Thursday, January 21, 2010

`A Floor of Flounders'

In an anthology with a silly premise – Beach: Stories by the Sand and Sea (2000), edited by Lena Lencek and Gideon Bosker – I happened upon a beautiful piece of nonfiction by Whitney Balliett, the late jazz writer for The New Yorker. A note says this is the first publication of “A Floor of Flounders.” In 12 pages, Balliett describes how he rented a summer house on Smithtown Bay, on Long Island’s North Shore, and met an old man who had lived alone in a beach house for decades – Joe Molers, Edward Louis Dagostino. Balliett’s hallmarks – precise, pellucid prose, and lengthy, monologue-like quotes from his subject – are much in evidence. A sampler:

“The sky was clean and the light startling. A rug of dew covered the ground, and it was chilly.”

“I found myself on a narrow path still wet from the tide. Hundreds of tiny, perfect holes dotted it, and as I thundered along, fiddler crabs, their claws cocked, poured out of the holes, hesitated, and slid into the grass.”

“A stocky, short man, with bowed legs and a barrel chest, he was dressed in a tight wool shirt, a brown cardigan, bathing trunks, and ankle boots with no socks. A knitted caps was pulled low on his head. He looked like Pablo Picasso – leathery and gnomish and solid.”

And these lines from Molers:

“`You can’t be lonely when you see the things I’ve seen here. I was sitting out late one October night, just looking, and suddenly the northern lights started up. Well, I’d never seen them before, and I thought what in the name of heaven is happening. Lights dancing and waving – red, blue, green white. I was shivering with what was happening in that sky.’”

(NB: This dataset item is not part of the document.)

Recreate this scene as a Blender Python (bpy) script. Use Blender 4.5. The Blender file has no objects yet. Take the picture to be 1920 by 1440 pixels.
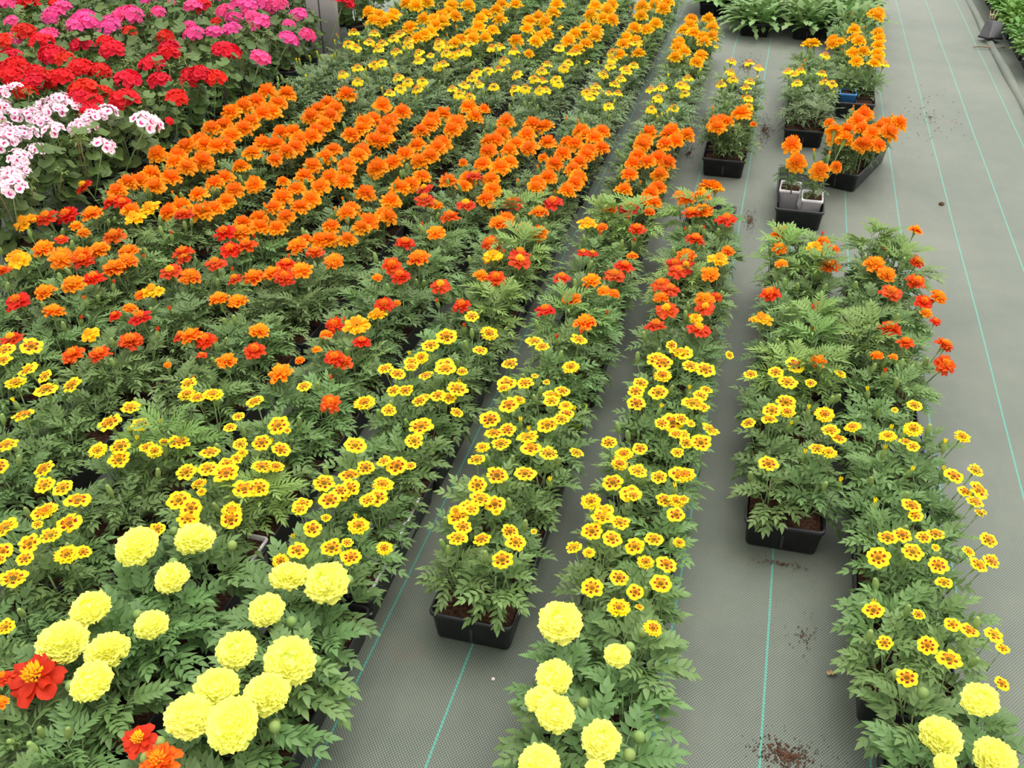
import bpy, math, random
from mathutils import Vector, Matrix
PI = math.pi
random.seed(7)
scene = bpy.context.scene
col = scene.collection
def R(a, b): return random.uniform(a, b)

# ------------------------------------------------------------------ materials
def new_mat(name):
    m = bpy.data.materials.new(name); m.use_nodes = True
    nt = m.node_tree; nt.nodes.clear()
    out = nt.nodes.new('ShaderNodeOutputMaterial')
    return m, nt, out
def lk(nt, a, b): nt.links.new(a, b)

def petal_mat(name, rgb, rgb2=None, trans=.3, hue=.012, val=.12, rough=.6, scale=220, spec=.25):
    """plant tissue: slightly mottled colour, differs a little from plant to plant, lets some light through"""
    m, nt, out = new_mat(name)
    N = nt.nodes.new
    tc = N('ShaderNodeTexCoord'); no = N('ShaderNodeTexNoise'); no.inputs['Scale'].default_value = scale
    lk(nt, tc.outputs['Object'], no.inputs['Vector'])
    mix = N('ShaderNodeMix'); mix.data_type = 'RGBA'
    lk(nt, no.outputs['Fac'], mix.inputs['Factor'])
    c2 = rgb2 or tuple(c*.85 for c in rgb)
    mix.inputs['A'].default_value = (*rgb, 1); mix.inputs['B'].default_value = (*c2, 1)
    oi = N('ShaderNodeObjectInfo')
    hs = N('ShaderNodeHueSaturation')
    mr = N('ShaderNodeMapRange'); mr.inputs['To Min'].default_value = .5-hue; mr.inputs['To Max'].default_value = .5+hue
    lk(nt, oi.outputs['Random'], mr.inputs['Value']); lk(nt, mr.outputs['Result'], hs.inputs['Hue'])
    mu = N('ShaderNodeMath'); mu.operation = 'MULTIPLY'; mu.inputs[1].default_value = 7.13
    fr = N('ShaderNodeMath'); fr.operation = 'FRACT'
    lk(nt, oi.outputs['Random'], mu.inputs[0]); lk(nt, mu.outputs[0], fr.inputs[0])
    mv = N('ShaderNodeMapRange'); mv.inputs['To Min'].default_value = 1-val; mv.inputs['To Max'].default_value = 1+val
    lk(nt, fr.outputs[0], mv.inputs['Value']); lk(nt, mv.outputs['Result'], hs.inputs['Value'])
    lk(nt, mix.outputs['Result'], hs.inputs['Color'])
    pb = N('ShaderNodeBsdfPrincipled'); pb.inputs['Roughness'].default_value = rough
    pb.inputs['Specular IOR Level'].default_value = spec
    tr = N('ShaderNodeBsdfTranslucent'); ms = N('ShaderNodeMixShader'); ms.inputs[0].default_value = trans
    lk(nt, hs.outputs['Color'], pb.inputs['Base Color']); lk(nt, hs.outputs['Color'], tr.inputs['Color'])
    lk(nt, pb.outputs[0], ms.inputs[1]); lk(nt, tr.outputs[0], ms.inputs[2]); lk(nt, ms.outputs[0], out.inputs['Surface'])
    return m

def solid_mat(name, rgb, rgb2, scale=40, rough=.5, bump=0.0, spec=.4, metal=0.0, detail=4, lo=.35, hi=.65):
    m, nt, out = new_mat(name)
    N = nt.nodes.new
    tc = N('ShaderNodeTexCoord'); no = N('ShaderNodeTexNoise')
    no.inputs['Scale'].default_value = scale; no.inputs['Detail'].default_value = detail
    lk(nt, tc.outputs['Object'], no.inputs['Vector'])
    mr = N('ShaderNodeMapRange'); mr.inputs['From Min'].default_value = lo; mr.inputs['From Max'].default_value = hi
    lk(nt, no.outputs['Fac'], mr.inputs['Value'])
    mix = N('ShaderNodeMix'); mix.data_type = 'RGBA'
    lk(nt, mr.outputs['Result'], mix.inputs['Factor'])
    mix.inputs['A'].default_value = (*rgb, 1); mix.inputs['B'].default_value = (*rgb2, 1)
    pb = N('ShaderNodeBsdfPrincipled'); pb.inputs['Roughness'].default_value = rough
    pb.inputs['Specular IOR Level'].default_value = spec; pb.inputs['Metallic'].default_value = metal
    lk(nt, mix.outputs['Result'], pb.inputs['Base Color'])
    if bump:
        b = N('ShaderNodeBump'); b.inputs['Strength'].default_value = bump; b.inputs['Distance'].default_value = .004
        lk(nt, no.outputs['Fac'], b.inputs['Height']); lk(nt, b.outputs[0], pb.inputs['Normal'])
    lk(nt, pb.outputs[0], out.inputs['Surface'])
    return m

M = {}
M['yellow'] = petal_mat('yellow_petal', (.98, .80, .010), (.97, .70, .008), hue=.006)
M['mahogany'] = petal_mat('mahogany_blotch', (.30, .028, .006), (.22, .015, .004), trans=.15)
M['disc'] = petal_mat('orange_disc', (.92, .36, .006), (.80, .20, .004), trans=.2, scale=400)
M['lemon'] = petal_mat('lemon_petal', (1.0, .995, .27), (1.0, .97, .17), val=.05, hue=.003)
M['lemon_heart'] = petal_mat('lemon_green_heart', (.78, .88, .05), (.62, .76, .04), hue=.003)
M['orange'] = petal_mat('orange_petal', (.98, .325, .003), (.97, .26, .003), hue=.006)
M['orange_heart'] = petal_mat('orange_heart', (.97, .24, .003), (.95, .19, .003), hue=.006)
M['orange_pale'] = petal_mat('pale_orange_petal', (.98, .43, .006), (.97, .35, .004), hue=.006)
M['gold'] = petal_mat('golden_petal', (.98, .58, .004), (.97, .49, .003), hue=.006)
M['gold_heart'] = petal_mat('golden_heart', (.98, .46, .003), (.96, .39, .003), hue=.006)
M['red'] = petal_mat('red_petal', (.68, .05, .006), (.56, .03, .005), hue=.008)
M['red_orange'] = petal_mat('red_orange_petal', (.86, .10, .005), (.78, .065, .005), hue=.012)
M['geranium_red'] = petal_mat('geranium_red_petal', (.78, .012, .018), (.66, .008, .014), scale=90, hue=.006)
M['geranium_pink'] = petal_mat('geranium_pink_petal', (.92, .10, .34), (.86, .075, .28), scale=90, hue=.01)
M['geranium_white'] = petal_mat('geranium_white_petal', (.95, .80, .85), (.95, .70, .79), scale=90)
M['magenta'] = petal_mat('magenta_blotch', (.72, .05, .24), (.6, .03, .2))
LEAF = dict(trans=.22, rough=.5, spec=.35)
M['leaf'] = petal_mat('marigold_leaf', (.118, .205, .056), (.168, .268, .086), hue=.014, val=.22, scale=60, **LEAF)
M['leaf_grey'] = petal_mat('grey_green_leaf', (.135, .208, .082), (.18, .255, .112), hue=.015, val=.2, scale=60, **LEAF)
M['leaf_fresh'] = petal_mat('fresh_green_leaf', (.16, .28, .055), (.22, .35, .08), hue=.015, val=.15, scale=60, **LEAF)
M['leaf_dark'] = petal_mat('dark_green_leaf', (.09, .16, .045), (.135, .21, .068), hue=.015, val=.2, scale=60, **LEAF)
M['leaf_broad'] = petal_mat('broad_marigold_leaf', (.118, .215, .062), (.168, .28, .094), hue=.012, val=.15, scale=60, **LEAF)
M['leaf_geranium'] = petal_mat('geranium_leaf', (.072, .132, .028), (.115, .185, .042), hue=.015, val=.2, scale=50, **LEAF)
M['leaf_rosette'] = petal_mat('rosette_leaf', (.16, .28, .09), (.22, .36, .12), hue=.012, val=.15, scale=40, **LEAF)
M['leaf_bright'] = petal_mat('bright_leaf', (.12, .27, .04), (.18, .36, .07), hue=.012, val=.2, scale=40, **LEAF)
M['leaf_yellow'] = petal_mat('yellowing_leaf', (.45, .48, .06), (.55, .52, .09), **LEAF)
M['stem'] = petal_mat('stem', (.16, .25, .09), (.20, .29, .12), trans=.05, scale=30)
M['stem_red'] = petal_mat('reddish_stem', (.22, .14, .06), (.26, .2, .08), trans=.05, scale=30)
M['bud'] = petal_mat('bud_green', (.26, .36, .10), (.20, .30, .08), trans=.1, scale=150)
M['black'] = solid_mat('black_plastic', (.02, .02, .022), (.034, .034, .037), 25, .42, .05, .5)
M['white'] = solid_mat('white_plastic', (.93, .91, .91), (.86, .83, .83), 30, .4, .02)
M['blue'] = solid_mat('blue_plastic', (.05, .24, .55), (.04, .2, .48), 30, .4, .02)
M['violet'] = solid_mat('blue_violet_plastic', (.09, .09, .48), (.07, .08, .4), 30, .4, .02)
M['lime'] = solid_mat('lime_plastic', (.42, .62, .05), (.36, .55, .04), 30, .4, .02)
M['yellow_plastic'] = solid_mat('yellow_plastic', (.75, .55, .05), (.65, .45, .04), 30, .4, .02)
M['soil'] = solid_mat('peat', (.035, .017, .011), (.11, .055, .033), 160, .9, .9, .1, detail=6)
M['crumb'] = solid_mat('peat_crumb', (.07, .033, .021), (.13, .07, .045), 90, .95, .3, .05)
M['steel'] = solid_mat('weathered_galvanised_steel', (.50, .47, .47), (.60, .57, .57), 9, .5, .06, .4, .0, 8)
M['stick'] = solid_mat('dry_stick', (.35, .25, .15), (.22, .15, .09), 60, .8, .2)
M['pebble'] = solid_mat('pale_pebble', (.72, .66, .60), (.6, .54, .48), 90, .8, .2)
M['tan'] = solid_mat('dry_leaf', (.45, .27, .13), (.34, .2, .1), 60, .8, .2)

def cloth_mat():
    """woven green-grey ground cloth: fine weave, turquoise marker threads every 18 cm, peat stains"""
    m, nt, out = new_mat('woven_ground_cloth')
    N = nt.nodes.new
    def math_(op, a, b=None, c=None):
        n = N('ShaderNodeMath'); n.operation = op
        for i, v in enumerate((a, b, c)):
            if v is None: continue
            if isinstance(v, (int, float)): n.inputs[i].default_value = v
            else: lk(nt, v, n.inputs[i])
        return n.outputs[0]
    def mixc(f, a, b):
        n = N('ShaderNodeMix'); n.data_type = 'RGBA'
        if isinstance(f, (int, float)): n.inputs['Factor'].default_value = f
        else: lk(nt, f, n.inputs['Factor'])
        for k, v in (('A', a), ('B', b)):
            if isinstance(v, tuple): n.inputs[k].default_value = (*v, 1)
            else: lk(nt, v, n.inputs[k])
        return n.outputs['Result']
    def rng(v, a, b, c=0, d=1):
        n = N('ShaderNodeMapRange'); lk(nt, v, n.inputs['Value'])
        for k, q in (('From Min', a), ('From Max', b), ('To Min', c), ('To Max', d)): n.inputs[k].default_value = q
        return n.outputs['Result']
    def noise(scale, detail=3, vec=None, rough=.5):
        n = N('ShaderNodeTexNoise'); n.inputs['Scale'].default_value = scale; n.inputs['Detail'].default_value = detail
        n.inputs['Roughness'].default_value = rough
        lk(nt, vec or tc.outputs['Object'], n.inputs['Vector']); return n.outputs['Fac']
    tc = N('ShaderNodeTexCoord'); sp = N('ShaderNodeSeparateXYZ'); lk(nt, tc.outputs['Object'], sp.inputs[0])
    x, y = sp.outputs['X'], sp.outputs['Y']
    # weave: warp threads of 2.6 mm, weft 3.6 mm, over and under alternately
    fx = math_('MULTIPLY', x, 2*PI/.0056); fy = math_('MULTIPLY', y, 2*PI/.0070)
    wv = math_('MULTIPLY', math_('SINE', fx), math_('SINE', fy))
    warp = math_('ABSOLUTE', math_('SINE', fx)); weft = math_('ABSOLUTE', math_('SINE', fy))
    w = rng(wv, -.55, .55)
    gap = math_('MULTIPLY', rng(warp, .0, .35), rng(weft, .0, .35))
    light = mixc(noise(9, 4), (.145, .175, .132), (.215, .240, .188))
    dark = mixc(noise(14, 3), (.042, .058, .042), (.068, .083, .062))
    base = mixc(w, dark, light)
    base = mixc(gap, (.035, .048, .036), base)
    # worn / dusty patches
    base = mixc(rng(noise(1.7, 6, rough=.65), .42, .72, 0, .30), base, (.25, .245, .19))
    # peat smears: their own shapes
    st = math_('MULTIPLY', rng(noise(3.1, 8, rough=.72), .60, .72), rng(noise(60, 4), .35, .6))
    base = mixc(math_('MULTIPLY', st, .55), base, (.19, .10, .065))
    # turquoise threads
    k = math_('DIVIDE', math_('ADD', x, .0365), .1802)
    dist = math_('ABSOLUTE', math_('SUBTRACT', math_('SUBTRACT', k, math_('FLOOR', math_('ADD', k, .5))), math_('MULTIPLY', math_('SINE', math_('MULTIPLY', y, 5.1)), .004)))
    line = math_('LESS_THAN', dist, .0115)
    stitch = rng(math_('SINE', math_('ADD', math_('MULTIPLY', y, 2*PI/.009), math_('MULTIPLY', x, 600))), -.9, .3, .45, 1)
    base = mixc(math_('MULTIPLY', line, stitch), base, (.065, .33, .255))
    pb = N('ShaderNodeBsdfPrincipled'); lk(nt, base, pb.inputs['Base Color'])
    pb.inputs['Roughness'].default_value = .55; pb.inputs['Specular IOR Level'].default_value = .5
    pb.inputs['Sheen Weight'].default_value = .22; pb.inputs['Sheen Roughness'].default_value = .45; pb.inputs['Sheen Tint'].default_value = (.9, .92, .82, 1)
    b = N('ShaderNodeBump'); b.inputs['Strength'].default_value = .35; b.inputs['Distance'].default_value = .001
    lk(nt, math_('ADD', math_('MULTIPLY', w, .4), gap), b.inputs['Height'])
    b2 = N('ShaderNodeBump'); b2.inputs['Strength'].default_value = .5; b2.inputs['Distance'].default_value = .03
    mp = N('ShaderNodeMapping'); mp.inputs['Scale'].default_value = (5, 1.6, 1); lk(nt, tc.outputs['Object'], mp.inputs['Vector'])
    lk(nt, noise(1.0, 3, mp.outputs[0]), b2.inputs['Height']); lk(nt, b2.outputs[0], b.inputs['Normal'])
    lk(nt, b.outputs[0], pb.inputs['Normal'])
    lk(nt, pb.outputs[0], out.inputs['Surface'])
    return m
M['cloth'] = cloth_mat()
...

Balliett’s profile of Molers reads like an oblique homage to Joseph Mitchell, his fellow nonfiction master at The New Yorker. It shares with Old Mr. Flood and The Bottom of the Harbor the seaside setting and the same fond, respectful attention paid to human eccentricity. There’s no patronizing of Molers and no awkward reaching after significance. There’s the quietly suggestive deployment of images –lightning, thunder, sand, hermit crabs – we find in Balliett’s jazz profiles. Clearly, he was drawn to such odd, private personalities as Lester Young and Pee Wee Russell.

In the Molers’ piece there’s no mention of jazz or any sort of music though the title may serve as a muted reference to Thelonious Monk. Ostensibly, the phrase comes from one of Molers’ monologues, the one on fishing:

“One night, oh, maybe forty years ago, I was out with a light in my boat. The water was shallow and I came upon a sandy place completely covered with flounders. A floor of flounders about two city blocks square. Just lying there in my light on the bottom.”

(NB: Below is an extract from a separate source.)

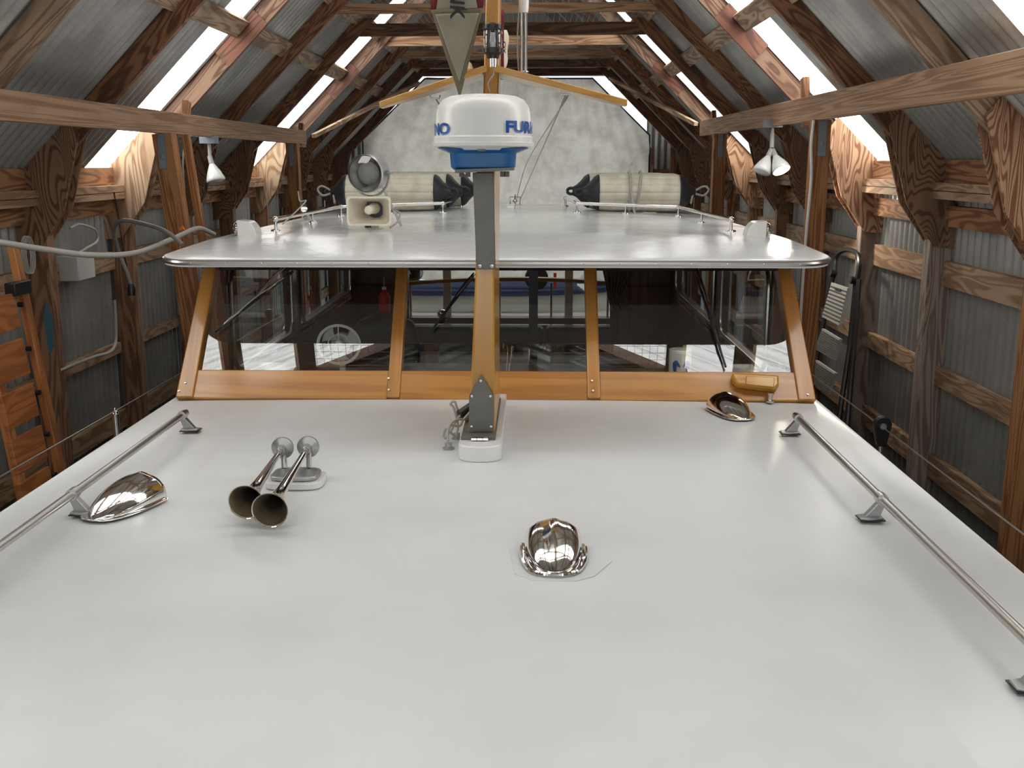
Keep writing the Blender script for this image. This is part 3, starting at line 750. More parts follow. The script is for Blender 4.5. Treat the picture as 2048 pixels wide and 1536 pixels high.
# plinth
mb = MB(); P = []
for k in range(13):
    a = PI + PI * k / 12; P.append((BC - .013 + .075 * math.cos(a), 3.49 + .042 * math.sin(a) * 1.2, 0))
P += [(BC + .058, 4.28, 0), (BC - .088, 4.28, 0)]
mb.prism(P, (0, 0, .055)); mb.build('plinth', M['white_gloss'], mast, bevel=.004)
mb = MB(); mb.box((-.25, 3.53, .055), (-.13, 4.15, .068)); mb.build('foot_plate', M['plate'], mast, bevel=.002)
mb = MB(); 
for k in range(3): mb.lathe([(.009, 0), (.009, .018), (0, .018)], (-.213 + .02 * k, 3.52, .062), (1, 0, 0), 10)
mb.build('hinge', M['chrome'], mast)
pts = [(-.225, 3.592, .075), (-.139, 3.592, .075), (-.137, 3.593, .2), (-.182, 3.594, .275), (-.224, 3.593, .2)]
mb = MB(); mb.prism(pts, (0, -.008, 0)); pp = mb.build('heel_plate', M['plate'], mast, smooth=0)
mb = MB()
for x, z in ((-.182, .255), (-.214, .2), (-.149, .2), (-.216, .09), (-.147, .09)): mb.lathe([(.006, 0), (.005, .004), (0, .005)], (x, 3.585, z), (0, -1, 0), 8)
mb.build('screw', M['steel'], pp)
# radar bracket on the mast's front
br = empty('radar_bracket', (0, 0, 0)); br.parent = mast; br.location = Vector((-.175, 3.58, .63)) - mast.location
z_b = atY(0, 538, 3.57).z; z_t = .962
mb = MB(); mb.prism([atY(953, 539, 3.575), atY(991, 539, 3.575), atY(987, 345, 3.575), atY(945, 345, 3.575)], (0, .02, 0)); mb.build('bracket_plate', M['plate'], br, smooth=0, bevel=.003)
mb = MB()
for px in (960, 984): mb.lathe([(.007, 0), (.006, .005), (0, .007)], atY(px, 532, 3.572), (0, -1, 0), 10)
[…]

Balliett must have liked the alliteration because an almost identical phrase appears in the 1982 obituary for Thelonious Monk he published in The New Yorker:

“A tall, dark, bearish, inward-shining man, he wore odd hats and dark glasses with bamboo frames when he played. His body moved continuously. At the keyboard, he swayed back and forth and from side to side, his feet flapping like flounders on the floor.”

1 comment:

Tyler Hathaway said...

Hey, I wanted to say thanks for mentioning this piece. My grandmother, who was born in 1907, grew up at Sunken Meadow knowing Joe Molers and when I was a boy in the late 60s/early 70s Joe would often invite my grandparents, parents, me and my sister (and various others) over for his spaghetti dinners in his one-room shack. Best meatballs ever! I remember it and him very well... it was great to find that story... it reads exactly true to life and brings back a lot of fond memories.